Borges is one of the few writers I’ll read over and over again.  His prose style is clean, succinct.  It nicely balances out against the complexity and cerebral quality of his subject matter.  The Lottery in Babylon is a story about a society ruled entirely by chance.  At first it seems ridiculous, – a city in which all decisions are made through lottery.  But as the story progresses, the plot inverts and life in Babylon becomes eerily familiar.  The Garden of Forking Paths is spy vs. spy, a labyrinthine espionage tale with a twist at the end you’ll never see coming.  Tlön, Uqbar, Orbis Tertius is supposedly about the internet… but I, personally, don’t see it.  For me it’s a much more straightforward narrative on the manipulation of reality and history by a small group of individuals.  My absolute favorite of the collection, Blindness, is a lecture Borges gave in the 1970′s.  If I am ever stranded on a desert island I want it with me.

For me to live without hate is easy, for I have never felt hate.  To live without love I think is impossible, happily impossible for each one of us.  But the first part – “I want to live with myself, / I want to enjoy the good that I owe to heaven” – if we accept that in the good of heaven there can also be darkness, then who lives more with themselves?  Who can explore themselves more?  Who can know more of themselves?  According to the Socratic phrase, who can know himself more than the blind man?

A writer lives.  The task of being a poet is not completed at a fixed schedule.  No one is a poet from eight to twelve and from two to six.  Whoever is a poet is one always, and continually assaulted by poetry.  I suppose a painter feels that colors and shapes are besieging him.  Or a musician feels that the strange world of sounds – the strangest world of art – is always seeking him out, that there are melodies and dissonances looking for him.  For the task of an artist, blindness is not a total misfortune.  It may be an instrument.

Four separate translators worked on the stories and essays that make up Everything and Nothing.  Donald A. Yates, who also wrote the introduction; James E. Irby; John M. Fein and Eliot Weinberger.  This is worth mentioning because Borges voice remains consistent from piece to piece, regardless of who is translating.
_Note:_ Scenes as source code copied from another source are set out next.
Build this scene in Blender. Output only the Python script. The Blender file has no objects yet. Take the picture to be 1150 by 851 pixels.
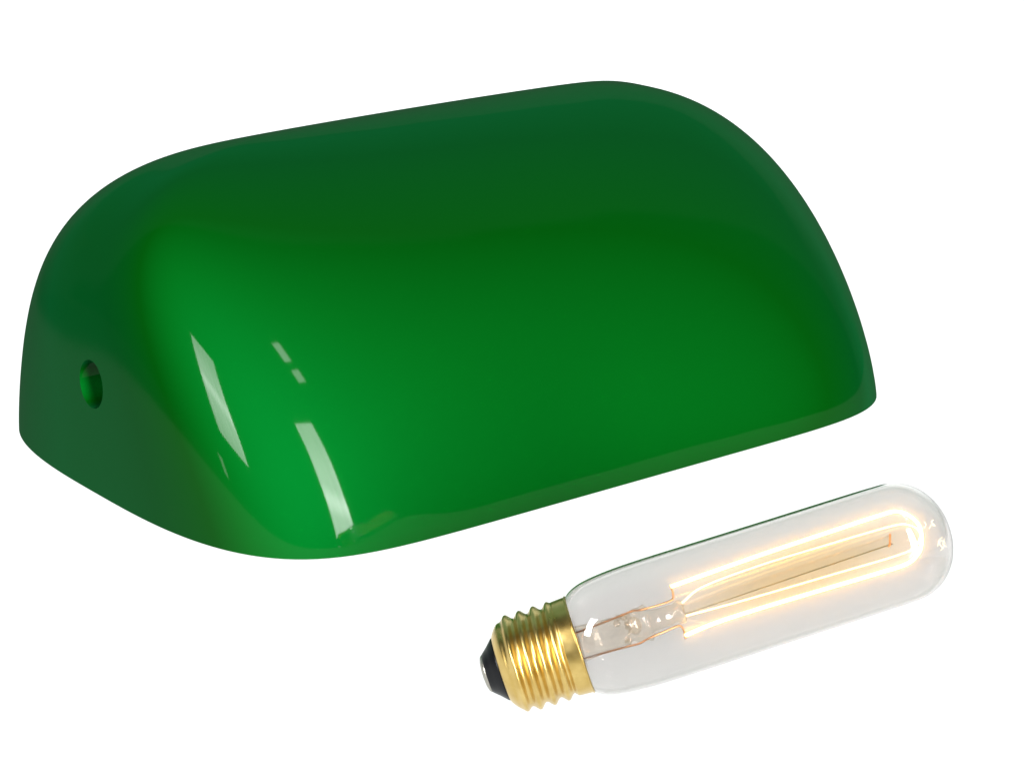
import bpy, bmesh, math, random
from mathutils import Vector, Matrix
random.seed(7)
K = 0.1                      # coordinates below are decimetres; the scene is in metres
scene = bpy.context.scene
COL = scene.collection

# ------------------------------------------------------------------ helpers
def tag(o, label=None, cat=None, group=None, kind=None):
    if label: o['label'] = label
    if cat: o['category'] = cat
    if group: o['group'] = group
    if kind: o['kind'] = kind
    return o

def link_mesh(name, verts, faces, mat, parent=None, smooth=True):
    me = bpy.data.meshes.new(name)
    me.from_pydata([tuple(v) for v in verts], [], faces)
    bm = bmesh.new(); bm.from_mesh(me)
    bmesh.ops.remove_doubles(bm, verts=bm.verts, dist=1e-7)
    bmesh.ops.recalc_face_normals(bm, faces=bm.faces)
    bm.to_mesh(me); bm.free()
    if smooth:
        for p in me.polygons: p.use_smooth = True
    me.materials.append(mat)
    o = bpy.data.objects.new(name, me); COL.objects.link(o)
    if parent: o.parent = parent
    return o

def new_mat(name):
    m = bpy.data.materials.new(name); m.use_nodes = True
    nt = m.node_tree
    for n in list(nt.nodes): nt.nodes.remove(n)
    out = nt.nodes.new('ShaderNodeOutputMaterial')
    return m, nt, out

def principled(name, **kw):
    m, nt, out = new_mat(name)
    p = nt.nodes.new('ShaderNodeBsdfPrincipled')
    for k, v in kw.items():
        p.inputs[k].default_value = v
    nt.links.new(p.outputs[0], out.inputs['Surface'])
    return m, nt, p

# ------------------------------------------------------------------ camera (fitted to the photograph)
AZ, EL, DIST, FPX, PX, PY, ROLL = -0.6094, 0.263, 7.0126, 2783.14, 502.53, 307.58, -0.0291
dvec = Vector((math.sin(AZ)*math.cos(EL), -math.cos(AZ)*math.cos(EL), math.sin(EL)))
CAM = dvec*DIST + Vector((0, 0, .4))
Fw = -dvec
Rt = Fw.cross(Vector((0, 0, 1))).normalized(); Up = Rt.cross(Fw)
R2 = Rt*math.cos(ROLL) + Up*math.sin(ROLL); U2 = -Rt*math.sin(ROLL) + Up*math.cos(ROLL)
cd = bpy.data.cameras.new('camera'); cam = bpy.data.objects.new('camera', cd); COL.objects.link(cam)
M = Matrix((R2, U2, -Fw)).transposed().to_4x4(); M.translation = CAM*K
cam.matrix_world = M
cd.sensor_width = 36; cd.sensor_fit = 'HORIZONTAL'
cd.lens = FPX/1150*36
cd.shift_x = (575-PX)/1150; cd.shift_y = (PY-425.5)/1150
cd.clip_start = .02; cd.clip_end = 100
scene.camera = cam

# ------------------------------------------------------------------ materials
def shade_mat():
    m, nt, out = new_mat('green_glass')
    d = nt.nodes.new('ShaderNodeBsdfDiffuse'); 
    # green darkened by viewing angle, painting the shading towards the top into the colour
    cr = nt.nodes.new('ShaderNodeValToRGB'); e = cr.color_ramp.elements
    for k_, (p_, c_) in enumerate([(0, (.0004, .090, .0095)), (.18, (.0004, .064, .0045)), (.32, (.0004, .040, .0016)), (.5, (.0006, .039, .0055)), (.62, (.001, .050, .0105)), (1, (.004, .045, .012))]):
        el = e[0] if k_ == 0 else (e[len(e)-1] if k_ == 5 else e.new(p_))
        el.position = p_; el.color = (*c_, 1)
    g = nt.nodes.new('ShaderNodeBsdfGlossy'); g.inputs[0].default_value = (1, 1, 1, 1); g.inputs['Roughness'].default_value = .05
    lw = nt.nodes.new('ShaderNodeLayerWeight'); lw.inputs[0].default_value = .5
    pw = nt.nodes.new('ShaderNodeMath'); pw.operation = 'POWER'; pw.inputs[1].default_value = 5
    mr = nt.nodes.new('ShaderNodeMapRange'); mr.inputs['To Min'].default_value = .0082; mr.inputs['To Max'].default_value = .017
    mx = nt.nodes.new('ShaderNodeMixShader')
    tc = nt.nodes.new('ShaderNodeTexCoord'); nz = nt.nodes.new('ShaderNodeTexNoise')
    nz.inputs['Scale'].default_value = 35; nz.inputs['Detail'].default_value = 1
    bp = nt.nodes.new('ShaderNodeBump'); bp.inputs['Strength'].default_value = .35; bp.inputs['Distance'].default_value = .0006
    nt.links.new(tc.outputs['Object'], nz.inputs['Vector']); nt.links.new(nz.outputs['Fac'], bp.inputs['Height'])
    nt.links.new(bp.outputs[0], g.inputs['Normal'])
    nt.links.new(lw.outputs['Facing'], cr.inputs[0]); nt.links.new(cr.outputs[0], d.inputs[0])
    nt.links.new(lw.outputs['Facing'], pw.inputs[0]); nt.links.new(pw.outputs[0], mr.inputs[0]); nt.links.new(mr.outputs[0], mx.inputs[0])
    nt.links.new(d.outputs[0], mx.inputs[1]); nt.links.new(g.outputs[0], mx.inputs[2])
    nt.links.new(mx.outputs[0], out.inputs['Surface'])
    return m
M_SHADE = shade_mat()

def brass_mat():
    m, nt, p = principled('brass', Metallic=1.0, Roughness=.3)
    tc = nt.nodes.new('ShaderNodeTexCoord'); nz = nt.nodes.new('ShaderNodeTexNoise')
    nz.inputs['Scale'].default_value = 260; nz.inputs['Detail'].default_value = 4
    cr = nt.nodes.new('ShaderNodeValToRGB')
    cr.color_ramp.elements[0].position = .3; cr.color_ramp.elements[0].color = (.56, .38, .11, 1)
    cr.color_ramp.elements[1].position = .75; cr.color_ramp.elements[1].color = (.74, .55, .21, 1)
    mr = nt.nodes.new('ShaderNodeMapRange'); mr.inputs['To Min'].default_value = .22; mr.inputs['To Max'].default_value = .40
    nt.links.new(tc.outputs['Object'], nz.inputs['Vector'])
    nt.links.new(nz.outputs['Fac'], cr.inputs[0]); nt.links.new(cr.outputs[0], p.inputs['Base Color'])
    nt.links.new(nz.outputs['Fac'], mr.inputs[0]); nt.links.new(mr.outputs[0], p.inputs['Roughness'])
    return m
M_BRASS = brass_mat()
M_BLACK, _, _ = principled('black_glass', **{'Base Color': (.003, .003, .004, 1), 'Roughness': .35, 'IOR': 1.3})
M_SOLDER, _, _ = principled('solder', **{'Base Color': (.36, .34, .30, 1), 'Roughness': .38, 'Metallic': .9})
M_WIRE, _, _ = principled('copper_wire', **{'Base Color': (.55, .25, .10, 1), 'Roughness': .3, 'Metallic': 1.0})

def glass_mat(name, col, ior=1.5, rough=0.0):
    m, nt, out = new_mat(name)
    g = nt.nodes.new('ShaderNodeBsdfGlass')
    g.inputs['Color'].default_value = (*col, 1); g.inputs['IOR'].default_value = ior; g.inputs['Roughness'].default_value = rough
    nt.links.new(g.outputs[0], out.inputs['Surface'])
    return m
M_GLASS = glass_mat('clear_glass', (.930, .918, .912), 1.42)
def thin_glass(name, col, edge, mirror):
    """small inner glass pieces seen straight through: tinted transmission, a little mirror, and pale edge colour painted in for bright reflections"""
    m, nt, out = new_mat(name); N = nt.nodes.new; L = nt.links.new
    t = N('ShaderNodeBsdfTransparent'); t.inputs[0].default_value = (*col, 1)
    g = N('ShaderNodeBsdfGlossy'); g.inputs['Roughness'].default_value = .06
    d = N('ShaderNodeBsdfDiffuse'); d.inputs[0].default_value = (.95, .88, .74, 1)
    x1 = N('ShaderNodeMixShader'); x1.inputs[0].default_value = mirror
    L(t.outputs[0], x1.inputs[1]); L(g.outputs[0], x1.inputs[2])
    lw = N('ShaderNodeLayerWeight'); lw.inputs[0].default_value = .5
    pw = N('ShaderNodeMath'); pw.operation = 'POWER'; pw.inputs[1].default_value = 2.5
    mu = N('ShaderNodeMath'); mu.operation = 'MULTIPLY'; mu.inputs[1].default_value = edge
    L(lw.outputs['Facing'], pw.inputs[0]); L(pw.outputs[0], mu.inputs[0])
    x2 = N('ShaderNodeMixShader'); L(mu.outputs[0], x2.inputs[0]); L(x1.outputs[0], x2.inputs[1]); L(d.outputs[0], x2.inputs[2])
    L(x2.outputs[0], out.inputs['Surface'])
    return m
M_STEM = thin_glass('stem_glass', (.985, .95, .90), .55, .09)
M_ROD = thin_glass('rod_glass', (.99, .96, .90), .8, .05)

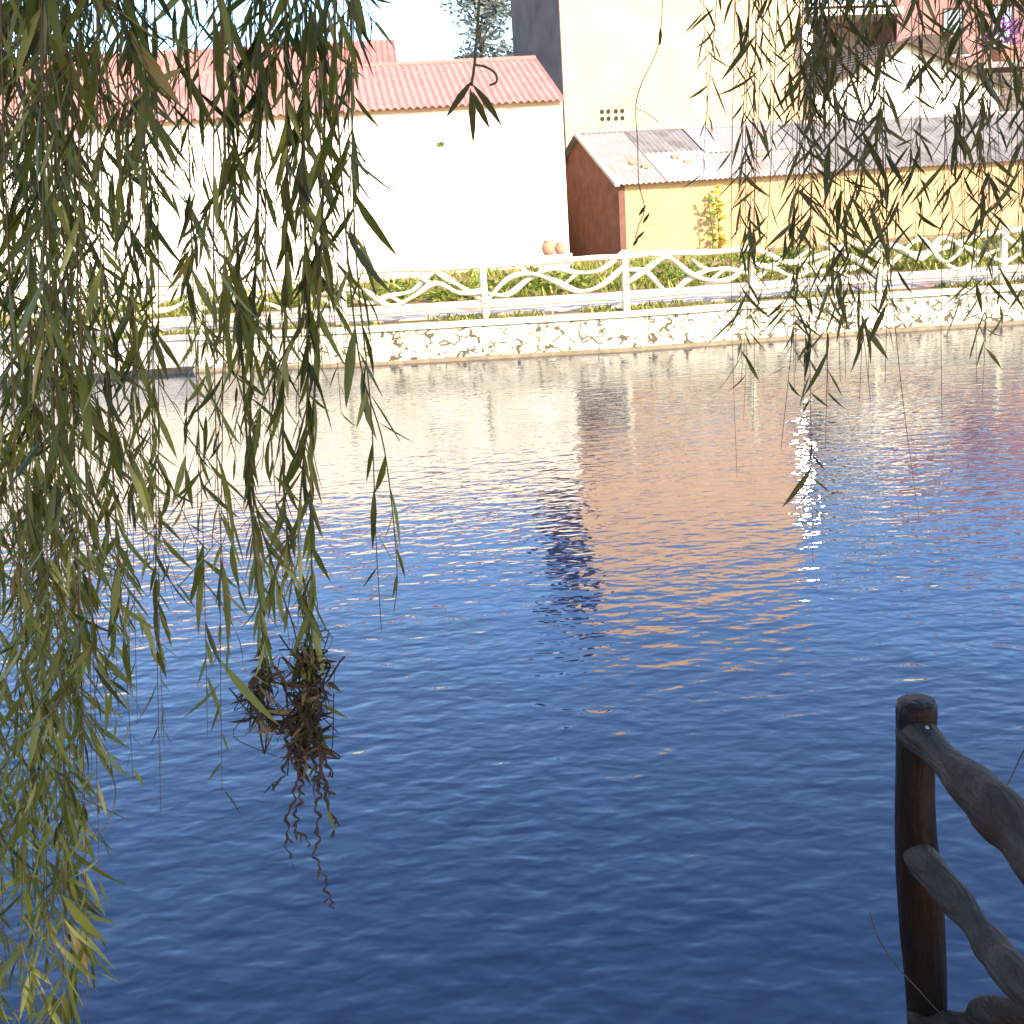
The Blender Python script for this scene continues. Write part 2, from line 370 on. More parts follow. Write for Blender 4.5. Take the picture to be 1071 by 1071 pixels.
def clump(r_, n, rad, hgt, L):
    mb = MB()
    for _ in range(n):
        th = r_.uniform(0, 6.28); rr = rad*math.sqrt(r_.random())
        p = Vector((rr*math.cos(th), rr*math.sin(th), hgt*r_.random()**.8*(1-.5*(rr/rad)**2)))
        d = Vector((math.cos(th)*.9, math.sin(th)*.9, r_.uniform(-.3, .9)))
        mb.leaf(p, d, Vector((-math.sin(th), math.cos(th), r_.uniform(-.4, .4))), L*r_.uniform(.6, 1.3), L*r_.uniform(.35, .55), r_.random(), r_.uniform(-.3, .2))
    return mb
protos = [clump(random.Random(k), 95, .34, .42+.08*k, .2) for k in range(3)]
pr = []
plant_px = [(300, 5.2), (352, 6.0), (395, 4.8), (418, 6.4), (440, 5.0), (463, 6.2), (487, 4.9), (528, 5.4), (551, 6.3), (574, 5.1), (601, 6.0), (622, 5.0), (684, 5.6), (707, 6.6), (730, 5.1), (770, 6.0), (815, 5.4), (862, 6.2), (905, 5.3), (950, 6.4), (985, 5.2), (1030, 5.8), (240, 5.6), (180, 6.1), (120, 5.2)]
r_ = random.Random(3)
for i, (px, d) in enumerate(plant_px):
    x = (px-535)/1148*27; base = Vector((x, bank(x)+d, gz(d)-.02))
    lab = 'leafy green garden plant in the bed behind the cream branch fence'
    if i < 3:
        o = protos[i].build('garden_plant', G_leaf); pr.append(o)
    else:
        o = pr[i % 3].copy(); col.objects.link(o)
    o.location = base; o.rotation_euler.z = r_.uniform(0, 6.28); s = r_.uniform(.75, 1.25); o.scale = (s*1.2, s, s*r_.uniform(.7, 1.1))
    tag(o, lab, 'plant', 'garden plants behind the fence')
# tall yellowing plant against the shed wall
Y_leaf = leaf_mat('yellow_leaf', [(0, (.20, .16, .02)), (.5, (.42, .30, .03)), (1, (.55, .40, .05))], .3)

# ------------------------------------------------------------------ buildings
def frame(deg):
    a = R(deg); return Vector((math.cos(a), math.sin(a), 0)), Vector((-math.sin(a), math.cos(a), 0))
Z = Vector((0, 0, 1))
def corrug(o, u, wdt, v, period, amp, thick=.012, lat=6):
    """corrugated sheet: corner o, across u (unit) for wdt, up-slope vector v"""
    mb = MB(); n = u.cross(v).normalized(); k = int(wdt/period*lat)
    for side in (0, 1):
        vs = []
        for j in range(5):
            for i in range(k+1):
                vs.append(o+u*(wdt*i/k)+v*(j/4)+n*(amp*math.cos(i/lat*6.28318)-side*thick))
        mb.add(vs, [(j*(k+1)+i, j*(k+1)+i+1, (j+1)*(k+1)+i+1, (j+1)*(k+1)+i) for j in range(4) for i in range(k)], 0, True)
    # front lip
    vs = []
    for i in range(k+1):
        p = o+u*(wdt*i/k)+n*(amp*math.cos(i/lat*6.28318)); vs += [p, p-n*thick]
    mb.add(vs, [(2*i, 2*i+1, 2*i+3, 2*i+2) for i in range(k)], 0, False)
    return mb

# --- white house with red corrugated roof
u, v = frame(8); c0 = Vector((at(592, 190, 33.5).x, 33.5, 1.0)); LEN = 21.; DEP = 7.6; EZ = 5.93; RZ = 7.45
wh = empty('white_house', c0, 'long white house with red corrugated roof at the far bank', 'house')
L0 = c0-u*LEN
hc = (RZ-EZ)
mb = MB()
mb.prism([L0, c0, c0+v*DEP, L0+v*DEP], Z*(EZ-c0.z))
o_ = c0+Z*(EZ-c0.z)
for b in (o_, o_-u*(LEN-.2)):
    mb.prism([b, b+v*DEP, b+v*DEP*.5+Z*(hc-.06)], -u*.2)
mb.build('wall', M_white, wh)
for sgn in (0, 1):
    n_v = v*(DEP*.5+.28)+Z*(hc*(DEP*.5+.28)/(DEP*.5))
    if sgn == 0: m_ = corrug(L0+Z*(EZ-c0.z)-v*.28-Z*(hc*.28/(DEP*.5))+Z*.06, u, LEN+.02, n_v, .21, .035)
    else: m_ = corrug(c0+Z*(EZ-c0.z)+v*(DEP+.28)-Z*(hc*.28/(DEP*.5))+Z*.06, -u, LEN+.02, -v*(DEP*.5+.28)+Z*(hc*(DEP*.5+.28)/(DEP*.5)), .21, .035)
    rf = m_.build('roof', M_redroof, wh)
mb = MB(); q = c0+Z*(RZ-c0.z+.06)+v*DEP*.5
mb.tube([q-u*(LEN*t)-u*.0 for t in np.linspace(0, 1, 30)], .09, 8, 0, .06); sub(mb, 'ridge_cap', M_redroof2, rf, wh)
mb = MB(); mb.box(L0+Z*(EZ-c0.z-.16)-v*.05, u*LEN, v*.047, Z*.1); mb.build('eave_band', M_cream, wh)
# a little plant tuft growing out of the wall
q = at(463, 151, 31.9); tu = MB()
for k in range(26):
    th = random.uniform(0, 6.28); tu.leaf(Vector((0, 0, 0)), Vector((math.cos(th), -.6, math.sin(th)*.8+.3)), Vector((0, 1, .2)), random.uniform(.1, .24), .05, random.random(), .2)
tq = c0-u*((c0.x-at(463, 151, 33).x)/u.x); tf = tu.build('wall_tuft', G_leaf, None); tf.location = Vector((tq.x, tq.y-.01, at(463, 151, tq.y).z))
tag(tf, 'small weed tuft sprouting from the white house wall', 'weed')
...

I don’t speak or read Spanish.  But in the past I’ve read multiple works of a single author, each interpreted by a different translators.  The substitution of one translator for another can be glaringly obvious.  After reading a book translated by Lucia Graves  I went looking for more novels by its Spanish author.  The next book I picked up was (unfortunately) done by a different translator in whose hands the characters became flat and two-dimensional.  I never bothered with that author again.  To the point: With great power comes great responsibility.  The credit for the smooth flow of this collection is a testament to the skill of the translators.  And while I know it must be so, how could the original Spanish possibly be any better?

Please forgive the poor metaphor, but I find reading Borges’ soothing. Comparable to watching words float by on a stream.  Every so often you fish out an idea like so much flotsam.  Sometimes to keep, sometime to throw back.  You can spend hours doing this.  Days.  Possibly weeks.  And be perfectly content the entire time.

Now, if you’ll excuse me?  It’s time to crawl back under my table.